───── DATASET EXTRACT ─────
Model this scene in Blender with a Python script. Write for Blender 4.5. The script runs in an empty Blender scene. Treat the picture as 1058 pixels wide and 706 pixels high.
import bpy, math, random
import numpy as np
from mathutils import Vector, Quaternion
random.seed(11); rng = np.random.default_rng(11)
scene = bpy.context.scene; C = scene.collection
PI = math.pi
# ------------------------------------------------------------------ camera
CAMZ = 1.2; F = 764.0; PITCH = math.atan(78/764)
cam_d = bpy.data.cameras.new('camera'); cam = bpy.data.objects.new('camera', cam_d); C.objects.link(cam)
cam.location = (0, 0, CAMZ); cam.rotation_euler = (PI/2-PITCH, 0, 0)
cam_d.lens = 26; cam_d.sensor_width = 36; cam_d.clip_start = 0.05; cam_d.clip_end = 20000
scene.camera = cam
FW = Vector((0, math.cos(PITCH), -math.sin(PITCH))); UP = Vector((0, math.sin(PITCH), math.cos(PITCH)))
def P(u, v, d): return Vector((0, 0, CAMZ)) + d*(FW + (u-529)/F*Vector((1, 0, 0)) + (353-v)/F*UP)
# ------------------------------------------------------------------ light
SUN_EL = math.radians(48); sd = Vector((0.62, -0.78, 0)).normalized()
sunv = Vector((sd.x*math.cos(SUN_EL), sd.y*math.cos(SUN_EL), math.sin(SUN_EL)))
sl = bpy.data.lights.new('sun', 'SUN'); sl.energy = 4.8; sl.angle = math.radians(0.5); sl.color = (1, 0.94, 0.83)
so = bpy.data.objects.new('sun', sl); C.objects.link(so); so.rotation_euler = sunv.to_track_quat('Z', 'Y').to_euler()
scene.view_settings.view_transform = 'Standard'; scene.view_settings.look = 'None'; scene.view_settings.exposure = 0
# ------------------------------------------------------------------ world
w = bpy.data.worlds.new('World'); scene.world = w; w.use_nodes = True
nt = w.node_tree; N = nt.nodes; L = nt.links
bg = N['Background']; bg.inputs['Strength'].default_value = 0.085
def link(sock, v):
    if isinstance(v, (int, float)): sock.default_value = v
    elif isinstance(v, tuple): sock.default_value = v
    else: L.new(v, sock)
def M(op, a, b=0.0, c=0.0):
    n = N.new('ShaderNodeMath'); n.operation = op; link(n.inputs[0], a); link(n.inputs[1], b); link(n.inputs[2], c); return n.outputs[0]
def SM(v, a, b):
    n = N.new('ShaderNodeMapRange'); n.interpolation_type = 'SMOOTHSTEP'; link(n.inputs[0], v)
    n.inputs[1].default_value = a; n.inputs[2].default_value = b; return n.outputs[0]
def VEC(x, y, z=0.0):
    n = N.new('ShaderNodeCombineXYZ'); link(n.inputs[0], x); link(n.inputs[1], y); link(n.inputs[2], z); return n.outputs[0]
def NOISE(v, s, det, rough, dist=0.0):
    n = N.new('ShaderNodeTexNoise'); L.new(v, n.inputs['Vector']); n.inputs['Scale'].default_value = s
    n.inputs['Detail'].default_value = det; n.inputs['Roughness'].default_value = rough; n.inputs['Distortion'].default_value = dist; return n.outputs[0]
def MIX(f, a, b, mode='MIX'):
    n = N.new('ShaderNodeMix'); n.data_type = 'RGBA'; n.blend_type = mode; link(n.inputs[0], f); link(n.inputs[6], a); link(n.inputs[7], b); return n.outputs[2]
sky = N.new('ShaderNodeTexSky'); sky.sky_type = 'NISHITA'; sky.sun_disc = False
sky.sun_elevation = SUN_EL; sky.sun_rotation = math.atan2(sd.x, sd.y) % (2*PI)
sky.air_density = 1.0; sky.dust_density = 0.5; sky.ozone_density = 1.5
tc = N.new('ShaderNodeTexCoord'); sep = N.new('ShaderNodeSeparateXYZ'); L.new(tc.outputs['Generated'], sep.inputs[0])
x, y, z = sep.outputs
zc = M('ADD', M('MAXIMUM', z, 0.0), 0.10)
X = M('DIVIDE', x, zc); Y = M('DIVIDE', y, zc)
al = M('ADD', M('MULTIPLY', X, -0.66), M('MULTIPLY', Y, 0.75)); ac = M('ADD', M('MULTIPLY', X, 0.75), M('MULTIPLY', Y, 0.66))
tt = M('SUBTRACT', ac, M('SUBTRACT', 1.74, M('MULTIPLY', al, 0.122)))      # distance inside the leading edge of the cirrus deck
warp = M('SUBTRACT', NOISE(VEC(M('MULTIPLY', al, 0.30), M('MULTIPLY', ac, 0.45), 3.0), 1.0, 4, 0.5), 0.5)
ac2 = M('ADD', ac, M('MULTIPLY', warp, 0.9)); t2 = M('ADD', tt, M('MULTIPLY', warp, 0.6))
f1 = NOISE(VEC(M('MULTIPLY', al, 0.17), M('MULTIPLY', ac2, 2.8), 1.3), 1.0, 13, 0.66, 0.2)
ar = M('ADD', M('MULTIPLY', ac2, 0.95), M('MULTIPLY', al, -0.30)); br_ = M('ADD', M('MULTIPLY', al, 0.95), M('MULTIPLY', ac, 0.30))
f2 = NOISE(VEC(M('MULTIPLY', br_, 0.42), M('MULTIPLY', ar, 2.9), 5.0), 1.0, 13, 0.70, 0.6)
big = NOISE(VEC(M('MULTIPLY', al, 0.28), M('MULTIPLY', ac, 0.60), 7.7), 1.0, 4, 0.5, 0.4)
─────
* **WHAT THE TASK ASKS**
Retype the data exactly as given.

* **RESULT BELOW**
Model this scene in Blender with a Python script. Write for Blender 4.5. The script runs in an empty Blender scene. Treat the picture as 1058 pixels wide and 706 pixels high.
import bpy, math, random
import numpy as np
from mathutils import Vector, Quaternion
random.seed(11); rng = np.random.default_rng(11)
scene = bpy.context.scene; C = scene.collection
PI = math.pi
# ------------------------------------------------------------------ camera
CAMZ = 1.2; F = 764.0; PITCH = math.atan(78/764)
cam_d = bpy.data.cameras.new('camera'); cam = bpy.data.objects.new('camera', cam_d); C.objects.link(cam)
cam.location = (0, 0, CAMZ); cam.rotation_euler = (PI/2-PITCH, 0, 0)
cam_d.lens = 26; cam_d.sensor_width = 36; cam_d.clip_start = 0.05; cam_d.clip_end = 20000
scene.camera = cam
FW = Vector((0, math.cos(PITCH), -math.sin(PITCH))); UP = Vector((0, math.sin(PITCH), math.cos(PITCH)))
def P(u, v, d): return Vector((0, 0, CAMZ)) + d*(FW + (u-529)/F*Vector((1, 0, 0)) + (353-v)/F*UP)
# ------------------------------------------------------------------ light
SUN_EL = math.radians(48); sd = Vector((0.62, -0.78, 0)).normalized()
sunv = Vector((sd.x*math.cos(SUN_EL), sd.y*math.cos(SUN_EL), math.sin(SUN_EL)))
sl = bpy.data.lights.new('sun', 'SUN'); sl.energy = 4.8; sl.angle = math.radians(0.5); sl.color = (1, 0.94, 0.83)
so = bpy.data.objects.new('sun', sl); C.objects.link(so); so.rotation_euler = sunv.to_track_quat('Z', 'Y').to_euler()
scene.view_settings.view_transform = 'Standard'; scene.view_settings.look = 'None'; scene.view_settings.exposure = 0
# ------------------------------------------------------------------ world
w = bpy.data.worlds.new('World'); scene.world = w; w.use_nodes = True
nt = w.node_tree; N = nt.nodes; L = nt.links
bg = N['Background']; bg.inputs['Strength'].default_value = 0.085
def link(sock, v):
    if isinstance(v, (int, float)): sock.default_value = v
    elif isinstance(v, tuple): sock.default_value = v
    else: L.new(v, sock)
def M(op, a, b=0.0, c=0.0):
    n = N.new('ShaderNodeMath'); n.operation = op; link(n.inputs[0], a); link(n.inputs[1], b); link(n.inputs[2], c); return n.outputs[0]
def SM(v, a, b):
    n = N.new('ShaderNodeMapRange'); n.interpolation_type = 'SMOOTHSTEP'; link(n.inputs[0], v)
    n.inputs[1].default_value = a; n.inputs[2].default_value = b; return n.outputs[0]
def VEC(x, y, z=0.0):
    n = N.new('ShaderNodeCombineXYZ'); link(n.inputs[0], x); link(n.inputs[1], y); link(n.inputs[2], z); return n.outputs[0]
def NOISE(v, s, det, rough, dist=0.0):
    n = N.new('ShaderNodeTexNoise'); L.new(v, n.inputs['Vector']); n.inputs['Scale'].default_value = s
    n.inputs['Detail'].default_value = det; n.inputs['Roughness'].default_value = rough; n.inputs['Distortion'].default_value = dist; return n.outputs[0]
def MIX(f, a, b, mode='MIX'):
    n = N.new('ShaderNodeMix'); n.data_type = 'RGBA'; n.blend_type = mode; link(n.inputs[0], f); link(n.inputs[6], a); link(n.inputs[7], b); return n.outputs[2]
sky = N.new('ShaderNodeTexSky'); sky.sky_type = 'NISHITA'; sky.sun_disc = False
sky.sun_elevation = SUN_EL; sky.sun_rotation = math.atan2(sd.x, sd.y) % (2*PI)
sky.air_density = 1.0; sky.dust_density = 0.5; sky.ozone_density = 1.5
tc = N.new('ShaderNodeTexCoord'); sep = N.new('ShaderNodeSeparateXYZ'); L.new(tc.outputs['Generated'], sep.inputs[0])
x, y, z = sep.outputs
zc = M('ADD', M('MAXIMUM', z, 0.0), 0.10)
X = M('DIVIDE', x, zc); Y = M('DIVIDE', y, zc)
al = M('ADD', M('MULTIPLY', X, -0.66), M('MULTIPLY', Y, 0.75)); ac = M('ADD', M('MULTIPLY', X, 0.75), M('MULTIPLY', Y, 0.66))
tt = M('SUBTRACT', ac, M('SUBTRACT', 1.74, M('MULTIPLY', al, 0.122)))      # distance inside the leading edge of the cirrus deck
warp = M('SUBTRACT', NOISE(VEC(M('MULTIPLY', al, 0.30), M('MULTIPLY', ac, 0.45), 3.0), 1.0, 4, 0.5), 0.5)
ac2 = M('ADD', ac, M('MULTIPLY', warp, 0.9)); t2 = M('ADD', tt, M('MULTIPLY', warp, 0.6))
f1 = NOISE(VEC(M('MULTIPLY', al, 0.17), M('MULTIPLY', ac2, 2.8), 1.3), 1.0, 13, 0.66, 0.2)
ar = M('ADD', M('MULTIPLY', ac2, 0.95), M('MULTIPLY', al, -0.30)); br_ = M('ADD', M('MULTIPLY', al, 0.95), M('MULTIPLY', ac, 0.30))
f2 = NOISE(VEC(M('MULTIPLY', br_, 0.42), M('MULTIPLY', ar, 2.9), 5.0), 1.0, 13, 0.70, 0.6)
big = NOISE(VEC(M('MULTIPLY', al, 0.28), M('MULTIPLY', ac, 0.60), 7.7), 1.0, 4, 0.5, 0.4)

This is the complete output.